Sunday, 9 January 2011

The Doors to Aslan

C.S. Lewis wrote "The Chronicles of Narnia" as fantasy novels for children. Written between 1949 and 1954, the series is Lewis's most popular work. The books contain Christian ideas intended to be easily accessible to young readers. In addition, Lewis used characters from Greek and Roman mythology as well as traditional British and Irish fairy tales.
According to the paper,"The Wardrobe as Christian Metaphor", by Don W. King, Mythlore 14 (Autumn 1987), C.S. Lewis is aware of how frequently the door is used metaphorically in the New Testament and that Jesus is often associated with a door. In John 14:6 for instance, Jesus tells to be the door to communion with God.

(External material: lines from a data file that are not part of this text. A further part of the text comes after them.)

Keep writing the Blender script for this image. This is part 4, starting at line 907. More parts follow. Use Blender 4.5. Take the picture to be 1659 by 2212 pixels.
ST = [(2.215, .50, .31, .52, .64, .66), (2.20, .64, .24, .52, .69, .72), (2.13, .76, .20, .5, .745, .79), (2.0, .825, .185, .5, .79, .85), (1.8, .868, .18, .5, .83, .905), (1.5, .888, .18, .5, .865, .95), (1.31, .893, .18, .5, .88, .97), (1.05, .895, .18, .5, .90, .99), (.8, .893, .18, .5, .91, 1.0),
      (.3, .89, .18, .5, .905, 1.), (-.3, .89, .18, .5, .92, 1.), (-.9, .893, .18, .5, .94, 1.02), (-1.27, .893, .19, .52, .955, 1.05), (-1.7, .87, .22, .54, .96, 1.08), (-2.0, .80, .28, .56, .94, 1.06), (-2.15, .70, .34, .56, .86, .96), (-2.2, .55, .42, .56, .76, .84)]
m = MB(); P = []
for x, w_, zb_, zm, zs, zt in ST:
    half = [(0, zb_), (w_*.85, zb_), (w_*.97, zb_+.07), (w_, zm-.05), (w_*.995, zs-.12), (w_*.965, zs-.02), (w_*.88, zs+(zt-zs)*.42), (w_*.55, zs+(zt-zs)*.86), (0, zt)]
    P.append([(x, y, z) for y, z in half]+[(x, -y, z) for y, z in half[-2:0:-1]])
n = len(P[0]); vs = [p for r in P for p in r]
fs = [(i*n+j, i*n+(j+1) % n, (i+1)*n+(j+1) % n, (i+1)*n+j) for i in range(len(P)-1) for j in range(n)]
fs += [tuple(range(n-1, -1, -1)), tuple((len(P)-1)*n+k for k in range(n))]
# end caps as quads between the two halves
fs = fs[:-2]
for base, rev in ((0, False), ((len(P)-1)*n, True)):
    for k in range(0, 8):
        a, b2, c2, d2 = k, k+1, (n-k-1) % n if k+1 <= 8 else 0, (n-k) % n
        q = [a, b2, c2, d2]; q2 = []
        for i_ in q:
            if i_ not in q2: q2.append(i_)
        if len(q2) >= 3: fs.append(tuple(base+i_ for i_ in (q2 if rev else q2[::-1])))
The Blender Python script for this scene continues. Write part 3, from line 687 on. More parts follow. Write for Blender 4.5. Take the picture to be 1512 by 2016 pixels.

Lewis' knowledge of Scriptures is put to work throughout Narnia. As we can read in the paper by Don W. King, "doors are used significantly in the stories and echoes of the Biblical references made above resonate clearly. Four specific points about Lewis' use of doors are noteworthy: 1) Literal doors lead to the Door, Aslan; 2) Aslan is a two-way door; 3) Passage through the different literal doors into Narnia is always unplanned; and 4) All who enter the doors are called into Narnia, but none are compelled to stay; indeed, some who are called do not seem to belong. First, in every instance the literal doors that the children use to enter Narnia eventually lead directly to the Door, Aslan. The doors themselves take on different forms, from the wardrobe door in The Lion, the Witch and the Wardrobe to the framed picture in The Voyage of the Dawn Treader to the railway station in Prince Caspian and The Last Battle to the magic rings and the Wood Between the Worlds in The Magician's Nephew. Literally, the doors function to take the children out of their real world and into a new other world". The doors serve to move the children from the everyday life to a new reality. All the doors inexorably lead to Aslan.